Beyond the core
The core of EHRbase-rs is the openEHR platform: EHRs, compositions, contributions, templates, versioning, and AQL. Around that core the server ships a set of optional capabilities for integrating with the wider systems landscape — messaging, demographics, external terminology, change events, FHIR, and large-object storage. This chapter set describes each one from the operator’s and integrator’s point of view: what it does, how to turn it on, and how to consume it.
Important
Every capability in this section is off by default. The bare server starts with all of them disabled, and its behaviour is byte-identical to a single-tenant, integration-free openEHR CDR until you explicitly enable one. Enabling any of them is a deliberate, auditable configuration decision — and some of them carry PHI, which each chapter calls out.
The capability set
- EHR Extract & messaging — export and import whole EHRs, clone an EHR into another system while preserving its distributed version identity, and import Template Data Documents (TDDs) as compositions.
- Demographics — a versioned party store (persons, organisations, groups, agents, roles) with relationships, served over a REST surface that mirrors the EHR APIs.
- Terminology servers — the bundled openEHR terminology for local codes, plus pluggable external FHIR R4 terminology servers for validating and expanding coded values against external value sets.
- Change events (AMQP) — a transactional outbox that publishes a PHI-free, at-least-once, per-EHR-ordered event for every commit to AMQP/RabbitMQ, so downstream systems can respond to changes.

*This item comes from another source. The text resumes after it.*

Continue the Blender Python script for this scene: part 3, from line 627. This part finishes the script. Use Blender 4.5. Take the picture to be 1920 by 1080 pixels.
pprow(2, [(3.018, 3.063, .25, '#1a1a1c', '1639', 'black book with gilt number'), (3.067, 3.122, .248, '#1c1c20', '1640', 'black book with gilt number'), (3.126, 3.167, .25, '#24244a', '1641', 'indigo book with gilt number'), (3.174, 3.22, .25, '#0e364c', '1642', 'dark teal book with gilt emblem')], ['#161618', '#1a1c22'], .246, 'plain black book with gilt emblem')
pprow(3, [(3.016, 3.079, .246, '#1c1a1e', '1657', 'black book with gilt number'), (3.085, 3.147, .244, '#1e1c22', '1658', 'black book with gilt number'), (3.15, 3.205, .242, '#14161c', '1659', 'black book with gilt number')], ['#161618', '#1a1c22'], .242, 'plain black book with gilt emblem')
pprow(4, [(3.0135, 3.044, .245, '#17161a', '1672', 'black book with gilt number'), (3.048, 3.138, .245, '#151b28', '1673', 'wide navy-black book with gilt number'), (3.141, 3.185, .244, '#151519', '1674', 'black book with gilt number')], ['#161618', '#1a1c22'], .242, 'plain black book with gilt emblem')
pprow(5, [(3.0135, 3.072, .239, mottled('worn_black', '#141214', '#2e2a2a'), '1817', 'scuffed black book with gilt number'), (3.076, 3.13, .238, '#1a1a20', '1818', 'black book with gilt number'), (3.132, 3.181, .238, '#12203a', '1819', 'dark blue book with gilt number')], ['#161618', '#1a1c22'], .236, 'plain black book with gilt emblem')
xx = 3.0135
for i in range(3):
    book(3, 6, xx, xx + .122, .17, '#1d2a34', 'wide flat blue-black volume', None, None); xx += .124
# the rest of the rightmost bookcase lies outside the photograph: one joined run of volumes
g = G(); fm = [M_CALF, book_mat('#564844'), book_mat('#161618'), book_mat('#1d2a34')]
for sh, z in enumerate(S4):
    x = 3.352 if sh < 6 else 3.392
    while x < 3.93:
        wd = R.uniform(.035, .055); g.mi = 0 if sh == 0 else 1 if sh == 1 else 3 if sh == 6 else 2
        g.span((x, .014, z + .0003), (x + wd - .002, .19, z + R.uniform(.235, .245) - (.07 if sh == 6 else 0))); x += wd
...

- FHIR connectors — mapping-driven inbound ingestion of FHIR R4 resources, a read façade that returns openEHR data as FHIR, and event-driven outbound emission of mapped FHIR resources.
- S3 multimedia — threshold-based, content-addressed
offload of large
DV_MULTIMEDIAblobs to any S3-compatible object store, with integrity verification and expand-on-read.
Security, multi-tenancy, and the audit trail are covered separately in Security & multi-tenancy; running the server in production — including the observability and health surfaces the integrations feed — is covered in Operations.